The ordinance, prepared by the city’s legal department, is based on recommendations approved by the council majority in February. It would: 

• Set the licensing fee for altered dogs at $7.50 annually and for unaltered dogs at $30. People with unaltered dogs with violations such as having been deemed vicious by animal services authorities or having been caught running at large, would be charged $60 for their license. 

• Exempt persons 65 years old and low-income individuals from paying license fees. 

• Create a cat license for unaltered cats, charging owners $30. Altered cats, or those which cannot otherwise reproduce, would not require licensing. 

• Make it an infraction to feed feral cats, unless the person feeding the animals is taking steps to get the animals altered. 

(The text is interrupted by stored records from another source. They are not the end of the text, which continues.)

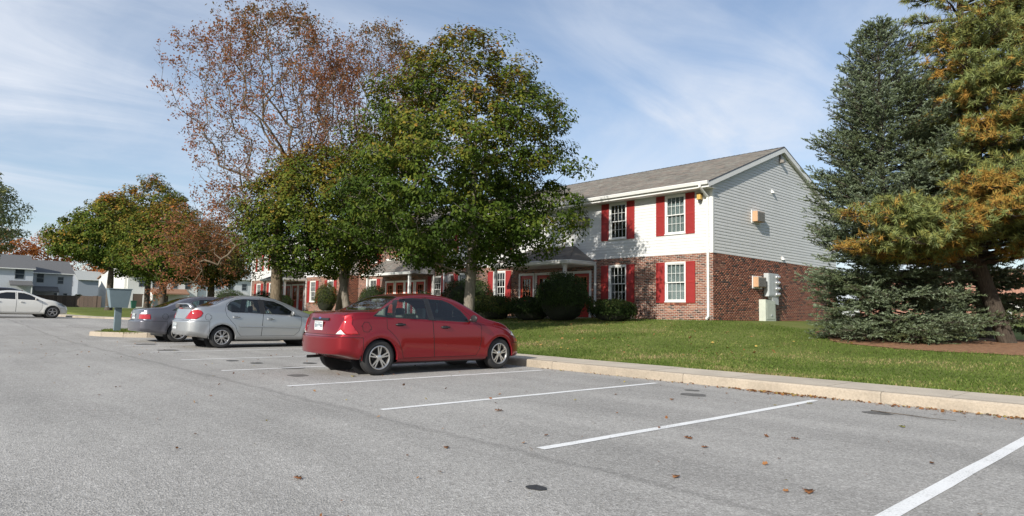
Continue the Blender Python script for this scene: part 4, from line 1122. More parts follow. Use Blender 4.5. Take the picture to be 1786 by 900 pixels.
    def seat(x, y, w, rear_=False):
        mb = MB(); zt = S['seat_top']
        mb.prism([(y-.06, .50), (y+.45, .50), (y+.47, .62), (y+.0, .60)], 'x', x-w/2, x+w/2)
        mb.prism([(y-.02, .58), (y+.10, .60), (y-.06, zt-.16), (y-.16, zt-.16)], 'x', x-w/2+.02, x+w/2-.02)
        for hx in ((x,) if not rear_ else (x-w*.28, x+w*.28)): mb.box(hx-.12, hx+.12, y-.17, y-.09, zt-.14, zt+.05)
        mb.build('seat', inm, root, bevel=.03)
    seat(.36, S['seat_y'], .50); seat(-.36, S['seat_y'], .50); seat(0, S['seat_y']-.85, 1.2, True)
    ysh = S['shelf']
    MB().box(-.60, .60, ysh[0], ysh[1], belt(0)-.03, belt(0)-.01).build('parcel_shelf', inm, root)
    # fittings
    def surf_x(y, z):
        q = z-.56; return wid(y)*(1-.115*q*q if q < 0 else 1-.20*q*q)
    for (hy, hz) in S['handles']:
        for sx in (1, -1):
            x = surf_x(hy, hz); mb = MB()
            mb.tube([(sx*(x-.01), hy-.10, hz), (sx*(x+.022), hy-.075, hz), (sx*(x+.030), hy, hz), (sx*(x+.022), hy+.075, hz), (sx*(x-.01), hy+.10, hz)], [.014, .017, .018, .017, .014], 8)
            mb.build('door_handle', S.get('handlemat', M_BLACKP), root, smooth=True)
            mb = MB(); mb.add([(sx*(x+.003), hy-.07, hz-.028), (sx*(x+.003), hy+.05, hz-.028), (sx*(x+.001), hy+.04, hz+.028), (sx*(x+.001), hy-.06, hz+.028)], [(0, 1, 2, 3)]); mb.build('handle_recess', M_GAP, root)
    my, mz = S['mirror']
    for sx in (1, -1):
        x = surf_x(my, mz)-.03; mb = MB()
        mb.tube([(sx*(x-.05), my+.02, mz-.02), (sx*(x+.07), my, mz)], [.03, .028], 8)
        mb.build('mirror_arm', M_BLACKP, root, smooth=True)
        b2 = bmesh.new(); bmesh.ops.create_uvsphere(b2, u_segments=16, v_segments=10, radius=1); me = bpy.data.meshes.new('mirror')
        for v in b2.verts: v.co = Vector((v.co.x*.095, v.co.y*.055*(1 if v.co.y > 0 else .35), v.co.z*.068))
        b2.to_mesh(me); b2.free(); me.materials.append(S.get('mirrormat', M_BLACKP)); me.polygons.foreach_set('use_smooth', [True]*len(me.polygons))
        link_mesh('mirror', me, root, (sx*(x+.13), my, mz+.025))
    for nm, f in S.get('extras', {}).items(): f(root, nm, dict(place=place, surf_x=surf_x, yr=yr, prof_r=prof_r, dr=dr, paint=paint, belt=belt, top=top))
    return root
def plate_at(z, slope=0.0, w=.30, h=.155, yoff=-.008, x=0):
    def f(root, nm, C):
        y = C['yr']+C['dr'](.12, z)+yoff; mb = MB()
        mb.box(x-w/2, x+w/2, y-.008, y, z-h/2, z+h/2); o = mb.build('licence_plate', M_PLATE, root, bevel=.003)
        mb = MB(); random.seed(3)
        for k in range(6):
            xx = x-w/2+.03+k*(w-.06)/5.2
            mb.box(xx, xx+.008, y-.010, y-.0085, z-.035, z+.035); mb.box(xx+.009, xx+.028, y-.010, y-.0085, z-.035+random.choice((0, .03, .06)), z-.025+random.choice((0, .03, .06)))
        mb.box(x-w/2+.02, x+w/2-.02, y-.010, y-.0085, z+h/2-.028, z+h/2-.014)
        mb.build('plate_characters', M_PLATEINK, o, base=o.location)
    return f
def step_prof(zb, d_lip, ztop, lean, zlow=.38, tuck=.10, soft=.02):
    """rear or front outline over height: bumper sticks out below zb, body leans away above, tucks in at the bottom"""
    def f(z):
        v = 0
        v += d_lip*smooth01((z-zb)/soft)
        v += lean*max(0, (z-zb-soft)/(ztop-zb))**1.5
        v += tuck*max(0, (zlow-z)/.2)**1.6
        return v
    return f
P_RED = car_paint('red_paint', (.245, .004, .010), .62, .27, .8)
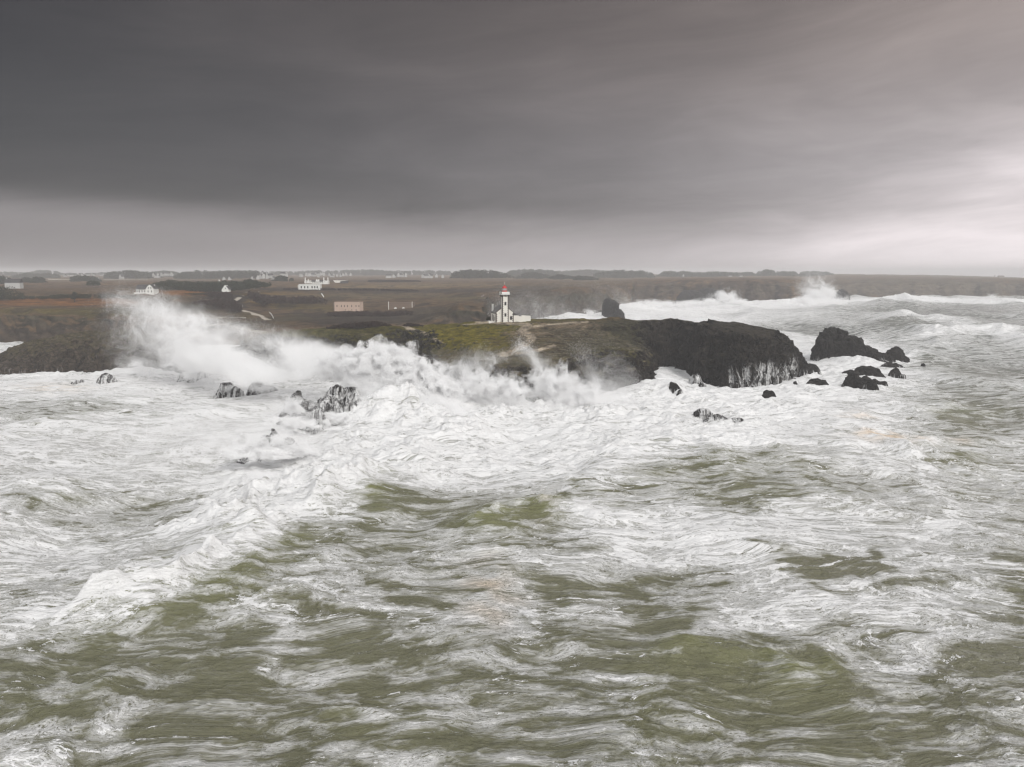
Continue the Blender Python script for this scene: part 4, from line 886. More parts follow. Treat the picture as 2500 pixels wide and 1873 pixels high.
for (xa, xb, ya, lab) in ((-10.9, -7.0, 379.5, 'low pale wall at the left foot of the lighthouse house'),):
    z = ground_z((xa+xb)/2, ya); w = MB().box(-(xb-xa)/2, (xb-xa)/2, -.25, .25, -1.0, .55).box(-(xb-xa)/2-.05, -(xb-xa)/2+.45, -.3, .3, -1.0, .75).build('low_wall', WHITE); w.location = ((xa+xb)/2, ya, z); tag(w, lab, 'wall')

# posts of the rope fence along the skyline right of the lighthouse
POST = simple('grey fence post', (.16,.14,.12), .9)
for i, px in enumerate((1306, 1316, 1327, 1338, 1350, 1362)):
    X, Y, _ = P(px, 785, 396); X, Y = float(X), float(Y); z = ground_z(X, Y)
    o = MB().tube([(0,0,-.4),(0,0,.75),(.02,0,1.1)], [.09,.08,.07], 6).build('fence_post', POST); o.location = (X, Y, z)
    tag(o, '%s wooden fence post from the annex on the skyline right of the lighthouse' % ('first','second','third','fourth','fifth','sixth')[i], 'post', 'fence posts on the skyline right of the lighthouse')

# ------------------------------------------------------------------ houses of the mainland
PINKW = simple('pale pink render', (.50,.38,.31), .9, .10, .25, .1)
BROWNW = simple('brown masonry', (.17,.125,.095), .95, .2, .4, .1)
def place(name, px, py, Y, label, cat, rz=0.0, group=None):
    X, YY, Zs = P(px, py, Y); _, _, zg = main_at(px, Y)
    o = empty(name, (float(X), float(YY), float(Zs)), rz); tag(o, label, cat, group); return o
def long_windows(r, xs, z, w, h, y, arch=False, mat=DARK):
    for x in xs:
        m = MB().box(x-w/2, x+w/2, y-.04, y+.08, z, z+h)
        if arch: m.prism([(x-w/2, z+h+.003), (x+w/2, z+h+.003), (x+w*.3, z+h+w*.38), (x, z+h+w*.5), (x-w*.3, z+h+w*.38)], y-.04, y+.08)
        m.build('window', mat, r)
# white house with a tall gable
r = place('white_house', 352, 716, 706, 'white two storey house with a tall gable and long dark roof on the heath', 'house')
s = 706/FPX
MB().box(-20*s, 6*s, 0, 8, -2.5, 10*s).build('long_wing', WHITE2, r)
MB().prism([(-.6, 10*s-.2), (8.6, 10*s-.2), (4, 20.5*s)], -20.6*s, 6.0*s, 'x').build('roof', DSLATE, r)
MB().prism([(6*s, -2.5), (24.5*s, -2.5), (24.5*s, 11*s), (20*s, 17*s), (15.2*s, 20.5*s), (10.4*s, 17*s), (6*s, 11*s)], -1.2, 9).build('gable', WHITE2, r)
MB().prism([(24.5*s, 10.4*s), (25.6*s, 10.4*s), (20.8*s, 17.6*s), (15.2*s, 21.6*s), (9.6*s, 17.6*s), (4.9*s, 10.4*s), (6*s, 10.4*s), (10.4*s, 17.02*s), (15.2*s, 20.53*s), (20*s, 17.02*s)], -1.0, 9.4).build('gable_roof', DSLATE, r)
long_windows(r, [-17*s, -11.5*s, -5*s, 1.5*s], 2.2*s, 2.6*s, 4.6*s, 0)
long_windows(r, [11.3*s, 19.5*s], 2.0*s, 2.2*s, 4.6*s, -1.2); long_windows(r, [12.2*s, 18.4*s], 10.6*s, 2.0*s, 3.6*s, -1.2, True)
MB().box(18.6*s, 20.2*s, 5, 6, 17*s, 20.5*s).build('chimney', WHITE2, r)
MB().box(-26*s, -20.3*s, 1, 1.4, -2, 1.6*s).build('garden_wall', WHITE2, r)
# small white gable house in the dark wood
r = place('gable_house', 550, 708, 790, 'small white steep gable house at the edge of the dark wood', 'house', .1)
s = 790/FPX
MB().prism([(-8.5*s, -2), (8.5*s, -2), (8.5*s, 1.4*s), (2.6*s, 8.5*s), (2.2*s, 11*s), (-2.2*s, 11*s), (-2.6*s, 8.5*s), (-8.5*s, 1.4*s)], 0, 7).build('gable_wall', WHITE2, r)
MB().prism([(8.6*s, .6*s), (9.4*s, 1.0*s), (3.0*s, 9.4*s), (2.7*s, 8.5*s)], -.2, 9).prism([(-2.7*s, 8.5*s), (-3.0*s, 9.4*s), (-9.4*s, 1.0*s), (-8.6*s, .6*s)], -.2, 9).build('roof', DSLATE, r)
MB().box(-.6*s, 1.6*s, -.05, .05, 2.6*s, 5*s).build('window', DARK, r)
# white tower
r = place('white_tower', 535, 692, 1150, 'slim white tower standing above the dark wood', 'tower')
MB().lathe([(1.25, -5), (1.2, 4.6), (1.35, 4.7), (1.35, 5.0), (1.0, 5.1)], 12).build('tower_body', WHITE2, r); MB().box(-.3, .3, -1.3, -1.0, 2.6, 3.6).build('window', DARK, r)
# white battery with arches
r = place('white_battery', 755, 704.5, 960, 'long low white building with arched openings facing the heath', 'building')
s = 960/FPX
MB().box(-25*s, 26*s, 0, 9, -3, 9.6*s).box(-25.5*s, 26.5*s, -.2, 9.2, 9.6*s+.003, 10.4*s).build('wall', WHITE2, r)
MB().box(-28.5*s, -25.05*s, 1.5, 8, -3, 8.6*s).build('side_wing', WHITE, r)
long_windows(r, [-19*s, -11*s, -3.5*s, 7*s, 13.5*s, 19.5*s], .4*s, 3.2*s, 4.2*s, 0, True)
# white mansion with chimneys
r = place('white_mansion', 772, 691, 1200, 'white mansion with tall end chimneys and twin gables behind the low white building', 'building')
s = 1200/FPX
MB().box(-28.5*s, -12*s, 0, 10, -4, 5.6*s).build('left_wing', WHITE2, r); MB().box(17*s, 28.5*s, -.5, 10, -4, 5.6*s).build('right_wing', WHITE2, r)
MB().box(-11.9*s, 16.9*s, 1.5, 9, -4, 3.6*s).build('middle_range', WHITE2, r)
MB().prism([(0.5, 3.6*s), (9.5, 3.6*s), (8, 6.4*s), (2, 6.4*s)], -11.8*s, 16.8*s, 'x').build('roof', DSLATE, r)
MB().prism([(-1.5*s, 1*s), (2.9*s, 1*s), (2.9*s, 5.5*s), (.7*s, 9*s), (-1.5*s, 5.5*s)], .6, 5).prism([(3.1*s, 1*s), (7.5*s, 1*s), (7.5*s, 5.5*s), (5.3*s, 9*s), (3.1*s, 5.5*s)], .6, 5).build('twin_gables', WHITE2, r)
for xx in (-28, -20.6, 17.2, 27.3): MB().box(xx*s-.55, xx*s+.55, 3.5, 5, 5.6*s+.003, (13 if xx != -20.6 else 9)*s).build('chimney', WHITE2, r)
long_windows(r, [-23*s, -15*s], 1.4*s, 1.5*s, 2.2*s, 0); long_windows(r, [21*s], 2.4*s, 1.2*s, 1.6*s, -.5); long_windows(r, [-9*s, -5*s, 10*s, 14*s], 1*s, 1.1*s, 1.6*s, 1.5)
# long barn
r = place('long_barn', 830, 690, 1250, 'long low grey barn right of the white mansion', 'building'); s = 1250/FPX
MB().prism([(-17*s, 5.6*s), (-12*s, -.4*s), (-.4*s, -.4*s), (1*s, 3*s), (18*s, 5.0*s), (18*s, 5.6*s)], 0, 8).build('wall', WHITE, r); MB().box(-18*s, 18.5*s, -.3, 8.3, 5.6*s+.003, 6.6*s).build('roof', SLATE, r)
MB().prism([(-.2*s, -3*s), (18*s, -3*s), (18*s, 4.8*s), (1.2*s, 2.8*s)], 1, 7).build('dark_shed', DSLATE, r)
# pink building
r = place('pink_house', 848, 759, 654, 'long pink two storey building with arched windows and an outside stair', 'building', math.radians(-6)); s = 654/FPX
MB().box(-32*s, 32*s, 0, 9, -3, 20.4*s).build('wall', PINKW, r)
MB().box(-32.6*s, 32.6*s, -.18, 9.1, 20.4*s+.003, 21.3*s).box(-32.3*s, 32.3*s, -.1, -.005, 13.6*s, 14.2*s).box(-32.3*s, 32.3*s, -.1, -.005, 7*s, 7.5*s).build('cornice', PINKW, r)
MB().prism([(-31*s, 21.3*s+.01), (31*s, 21.3*s+.01), (28*s, 23*s), (-28*s, 23*s)], 1, 8).build('roof', BROWNW, r)
MB().box(-37*s, -32.05*s, 2, 8, -3, 18.5*s).build('side_wing', BROWNW, r)
long_windows(r, [-25.6*s, -14.5*s, -7*s, .5*s, 11.2*s, 22*s, 29.2*s], 9.2*s, 1.9*s, 4.4*s, 0, True); long_windows(r, [11.2*s, 22*s, -5*s], .8*s, 1.9*s, 2.6*s, 0)
st = MB()
for i in range(9): st.box(-7*s+i*.42*s*1.0-1.5*s, -7*s+i*.42*s+1.5*s, -1.3-i*.35, -.95-i*.35, -6, (8.4-i*1.35)*s)
st.build('stair', PINKW, r)
# brown fort with two white discs
r = place('brown_fort', 978, 757, 690, 'low brown fort wall with two white round openings', 'fort', math.radians(-3)); s = 690/FPX
MB().box(-30*s, 30*s, 0, 10, -3, 17*s).build('wall', BROWNW, r); MB().box(-30.6*s, 30.6*s, -.25, 10, 17*s+.003, 18*s).build('cornice', BROWNW, r)
for xx in (-30, 28): MB().box(xx*s, (xx+1.3)*s, -.35, .4, 0, 20*s).build('corner_post', WHITE, r)
pl = MB()
for xx in (-28, -25.5, -22, -18.5): pl.box(xx*s, (xx+.7)*s, -.18, -.005, 1*s, 16.6*s)
pl.build('pilasters', BROWNW, r)
for xx in (-12.5, 7): MB().prism([(xx*s+3.3*s*math.cos(a*math.pi/9), 3.4*s+3.3*s*math.sin(a*math.pi/9)) for a in range(18)], -.14, .1).build('round_opening', WHITE2, r)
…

• Require that most unaltered animals adopted from rescue groups or from the animal shelter be altered before they are transferred. 

• Require that most unaltered impounded animals be altered and licensed before their release to the owner. 

• Create “fix-it” tickets. When an animal owner receives a citation for an animal running at large or a dangerous animal, citations can cost $100. The cost of the infraction will be forgiven if the pet owner gets the pet altered within 30 days of the infraction. 

• Enforce complaints against animals, such as allegations of vicious or barking dogs, on a complaint-driven basis. 

City staff estimates the cost to put the ordinance in place at $57,000 for the first year and $20,000 annually for subsequent years. Costs include an increased burden on the finance department to process the unaltered cat licenses and implement the multi-tiered dog-licensing structure. Finance department staff would also have to cross check dogs on the “bad” dog list – those with citations – with applicants for an unaltered license, answer numerous questions on the new fee structure and train personnel on the new fees. 

Councilmember Dona Spring, who supports the ordinance, says staff has overestimated the costs and has proposed a system that is more complex than necessary. Every applicant for the unaltered license should not have to be cross-checked with the city’s “bad dog” list, Spring said. Only the unaltered animals, picked up by animal control for various infractions, should be cross-checked for previous violations, she said. 

Spring underscored her support for the proposed law. 

“The ordinance will make people realize that there is a cost to the indiscriminate breeding of animals,” she said. “Our goal is to reduce the batches of puppies and kittens that come to the shelter.” 

Councilmember Diane Woolley opposes the ordinance, but says her goals are like Spring’s – to have animal owners breed their animals responsibly. 

But Woolley says the complex system of punishing pet owners is not the way to go. Rather, the city should focus its attention on educating, rather than punishing animal owners, she said. The program should be driven by incentives rather than negative disciple, Woolley said, arguing that spay and neutering programs should be free or very low fee. 

Woolley said she feared the program would be one more area where discrimination against people of color could come into play. 

“I hate to be institutionalizing another tool for discrimination,” Woolley said, contending further that the complexities and costs involved in the ordinance might dissuade people from licensing their pets at all. 

The city’s staff report on the ordinance concurs that the ordinance might not work as it should. 

“The degree of effectiveness of the proposed ordinance alone in reducing the number of unwanted and unclaimed animals, without a low-cost spay/neuter program, without increased animal license enforcement, and without public education is speculative,” it says.